Daniel Voyager
had some statistics about the SL10B published on his blog. While there
have been no numbers for the number of visitors (for SLB6 more than
17,000 residents dropped in at some point while it was open), it does
say over 640 were present at the moment of the grand opening. For the 22
sims, there were 375 exhibits and five stages, with 470 applications
submitted by performers and among the staff, 115 alone were registered
as greeters.
Click Here for the whole list, along with a link to statistics of previous SL birthday celebrations.
The Second Life Wiki has a "History of Second Life" page. It's from Linden Lab, so there's no mention of the adult content protests and the 30% layoffs. Click Here.
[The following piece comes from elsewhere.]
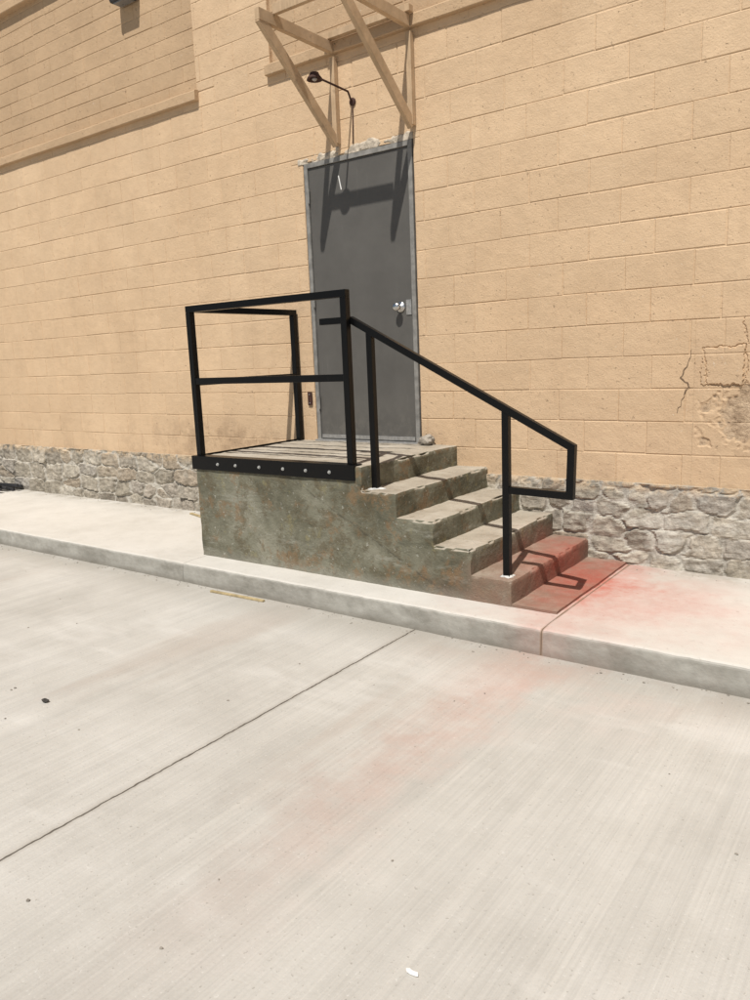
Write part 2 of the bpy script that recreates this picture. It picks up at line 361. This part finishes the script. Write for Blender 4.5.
def sill(name,x0,x1,prof):
    bm=NB(); n=int((x1-x0)/.06); prev=None
    for i in range(n+1):
        x=x0+(x1-x0)*i/n; ring=[bm.verts.new((x,y+.003*mn.noise(Vector((x*6,y*30,z*30))),z+.003*mn.noise(Vector((x*4,y*30,z*20+5))))) for y,z in prof]
        if prev:
            for k in range(len(prof)): bm.faces.new((prev[k],prev[(k+1)%len(prof)],ring[(k+1)%len(prof)],ring[k]))
        else: bm.faces.new(ring)
        prev=ring
    bm.faces.new(prev); bmesh.ops.recalc_face_normals(bm,faces=bm.faces); obj(name,bm,INF,B)
PS=[(.02,3.628),(-.040,3.628),(-.046,3.634),(-.046,3.700),(-.040,3.708),(.04,3.722)]
sill('window_sill',-13.02,-1.14,PS); sill('window_sill',-.32,2.62,PS)
sill('window_lintel',-13.02,-1.9,[(.045,5.06),(-.030,5.06),(-.036,5.066),(-.036,5.135),(-.030,5.142),(.045,5.15)])
# broken blocks at the right: one surface with flat faces, joints and a crumbled hollow
W=lambda *pp:[(lambda q:(q.x,q.z))(onwall(a,b)) for a,b in pp]
def seg(px,pz,a,b):
    dx,dz_=b[0]-a[0],b[1]-a[1]; t=max(0,min(1,((px-a[0])*dx+(pz-a[1])*dz_)/(dx*dx+dz_*dz_))); return math.hypot(px-a[0]-t*dx,pz-a[1]-t*dz_)
outl=W((703,348),(724,346),(745,345)),W((745,345),(748,364),(745,385)),W((703,348),(706,366),(706,384)),W((706,384),(728,386),(748,383)),W((748,300),(744,322),(749,346))
lines=[(p[i],p[i+1]) for p in outl for i in range(len(p)-1)]
bxs=[q[0] for q in outl[0]]+[outl[3][0][0]]; bzs=(outl[2][-1][1],outl[0][0][1])
res=.0042; X0,X1,Z0,Z1=BRK; nx=int((X1-X0)/res); nz=int((Z1-Z0)/res)
vj=[(k,X0+.16+.4064*n_+(.2032 if k%2 else 0)) for k in range(5) for n_ in range(3)]
bm=NB(); g=[]
for j in range(nz+1):
    row=[]
    for i in range(nx+1):
        x=X0+(X1-X0)*i/nx; z=Z0+(Z1-Z0)*j/nz; y=0.
        zc=z+.004*mn.noise(V((x*3,z*2,8))); dzj=abs((zc-HS)/CH-round((zc-HS)/CH))*CH
        k_=int((z-HS)/CH); dv=min([abs(x-a+.003*mn.noise(V((z*20,x,2)))) for kk,a in vj if kk==k_] or [1])
        y+=.0038*max(0,1-min(dzj,dv)/.0065)
        wx_=x+.012*mn.noise(V((x*22,z*22,3)))+.009*mn.noise(V((x*60,z*60,3))); wz_=z+.012*mn.noise(V((x*22,z*22,13)))+.009*mn.noise(V((x*60,z*60,13)))
        if min(bxs)<wx_<max(bxs) and bzs[0]<wz_<bzs[1]: y-=.006+.012*(wx_-min(bxs))/(max(bxs)-min(bxs))*.6
        dl=min(seg(wx_,wz_,a,b) for a,b in lines); wv=.0045+.010*mn.noise(V((x*8,z*8,1)))
        if wv>0: y+=.009*max(0,1-dl/wv)
        d=math.hypot((x-3.36)/.31,(z-.975)/.25); k=.86-d+.45*mn.noise(V((x*4.5,z*4.5,5)))+.45*mn.noise(V((x*13,z*13,6)))+.18*mn.noise(V((x*38,z*38,6)))
        if k>0: y+=min(1,k*5)*(.008+.007*min(1,k*1.3)+.006*mn.noise(V((x*15,z*15,9)))+.0035*mn.noise(V((x*48,z*48,9))))
        else: y-=.004*max(0,1+k*6)*max(0,mn.noise(V((x*30,z*30,40))))
        y+=.0012*mn.noise(V((x*12,z*12,30)))
        row.append(bm.verts.new((x,y,z)))
    g.append(row)
for j in range(nz):
    for i in range(nx): bm.faces.new((g[j][i],g[j][i+1],g[j+1][i+1],g[j+1][i]))
obj('broken_block_area',bm,BROKE,B,smooth=False,label='cracked and crumbling blocks at the right edge of the wall')
bm=NB(); ribbon(bm,W((692,349),(688,364),(681,378),(689,385),(684,396),(677,413)),-.0034,.003,.008); obj('crack',bm,CRACK,B,label='jagged crack left of the crumbling blocks')
# rubble base
x0,x1,z0,z1=-9.,7.,-.03,HS+.012; res=.0115
nx,nz=int((x1-x0)/res),int((z1-z0)/res)
seeds=[];xs_=x0-.4
while xs_<x1+.4:
    pw=random.uniform(1.0,2.0); zz=z0-random.uniform(0,.05)
    while zz<z1+.05:
        hh=random.uniform(.12,.23) if xs_<-.6 else random.uniform(.08,.17)
        xx=xs_+random.uniform(-.12,.12)
        while xx<xs_+pw:
            wd=random.uniform(.16,.44) if xs_<-.6 else random.choice((random.uniform(.12,.24),random.uniform(.22,.50)))
            seeds.append((xx+wd/2,zz+hh/2+random.uniform(-.022,.022),random.random(),random.uniform(-.10,.10),random.uniform(-.16,.16))); xx+=wd
        zz+=hh
    xs_+=pw
S=np.array(seeds)
gx,gz=np.meshgrid(np.linspace(x0,x1,nx+1),np.linspace(z0,z1,nz+1)); gx=gx.ravel();gz=gz.ravel()
wx=np.array([mn.noise(V((a*4.5,b*4.5,1)))*.035+mn.noise(V((a*19,b*19,2)))*.020 for a,b in zip(gx,gz)])
wz=np.array([mn.noise(V((a*4.5,b*4.5,11)))*.026+mn.noise(V((a*19,b*19,12)))*.014 for a,b in zip(gx,gz)])
rg=np.array([abs(mn.noise(V((a*7,b*9,4))))*1.1+mn.noise(V((a*13,b*26,4)))*.8+mn.noise(V((a*42,b*46,4)))*.4-.35 for a,b in zip(gx,gz)])
hgt=np.zeros(len(gx));msk=np.zeros(len(gx));rnd=np.zeros(len(gx))
for s in range(0,len(gx),4000):
    a=gx[s:s+4000]+wx[s:s+4000]; b=gz[s:s+4000]+wz[s:s+4000]
    da=np.abs(a[:,None]-S[None,:,0])*.5; db=np.abs(b[:,None]-S[None,:,1])
    dd=.3*np.sqrt(da**2+db**2)+.7*np.maximum(da,db)
    od=np.argpartition(dd,1,axis=1)[:,:2]; d2=np.take_along_axis(dd,od,1); sw=d2[:,0]>d2[:,1]
    i1=np.where(sw,od[:,1],od[:,0]); F1=d2.min(1);F2=d2.max(1); e=np.clip((F2-F1-.007-.006*rg[s:s+4000])/.013,0,1)
    msk[s:s+4000]=e; rnd[s:s+4000]=S[i1,2]
    tilt=(a-S[i1,0])*S[i1,3]+(b-S[i1,1])*S[i1,4]
    hgt[s:s+4000]=.013+e*(.008+.013*((S[i1,2]*7.3)%1)+tilt)
sm=np.array([max(0,min(1,(mn.noise(V((a*3.2,b*4.2,21)))+.0)*4)) if a>2.2 else 0. for a,b in zip(gx,gz)])
hgt=hgt*(1-.5*sm)+sm*.013
hgt+=rg*.010*(.35+.65*msk); hgt=np.maximum(hgt,.002)
me=bpy.data.meshes.new('stone_base'); vv=[(a,-h,b) for a,h,b in zip(gx,hgt,gz)]
fc=[(j*(nx+1)+i,j*(nx+1)+i+1,(j+1)*(nx+1)+i+1,(j+1)*(nx+1)+i) for j in range(nz) for i in range(nx)]
k0=len(vv); top=[]
for i in range(nx+1): top.append(len(vv)); vv.append((gx[nz*(nx+1)+i],.02,z1+.004))
fc+=[(nz*(nx+1)+i,nz*(nx+1)+i+1,top[i+1],top[i]) for i in range(nx)]
me.from_pydata(vv,[],fc); me.materials.append(STONE)
ca=me.color_attributes.new('stone','FLOAT_COLOR','POINT')
arr=np.zeros((len(vv),4),dtype=np.float32); arr[:k0,0]=msk;arr[:k0,1]=rnd;arr[:,3]=1; ca.data.foreach_set('color',arr.ravel())
o=bpy.data.objects.new('stone_base',me); COL.objects.link(o); o.parent=B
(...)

Of Second Life's future, Daniel expressed optimism, "I think we will see more new technology introduced from Linden Lab in
the coming years making Second Life more realistic, faster and better
improved."
Hamlet Au of New World Notes also had a few comments about Second Life, a few which made it to a SF Post article, and more in depth on an article in gigaom.com. Hamlet felt the biggest mistake Linden Lab made with the virtual world was "it ignored what the overwhelming majority of residents were actually doing." While it was pushing things like an "Enterprise" version for businesses to hold meetings, it paid little attention to the roleplaying and other gaming, fashion and shopping, adult activities, and other things which were drawing residents. It might have a second chance to get the larger public's attention as technologies like Oculus Rift make it much easier to use. Another thing that got Hamlet's attention, people with physical and mental disabilities were using Second Life to interact with others in ways that would be difficult to impossible without it.
What do you the readers think? What has Second Life done right, and wrong, in it's ten years, and how do you see it's future? Will there be an SL20B?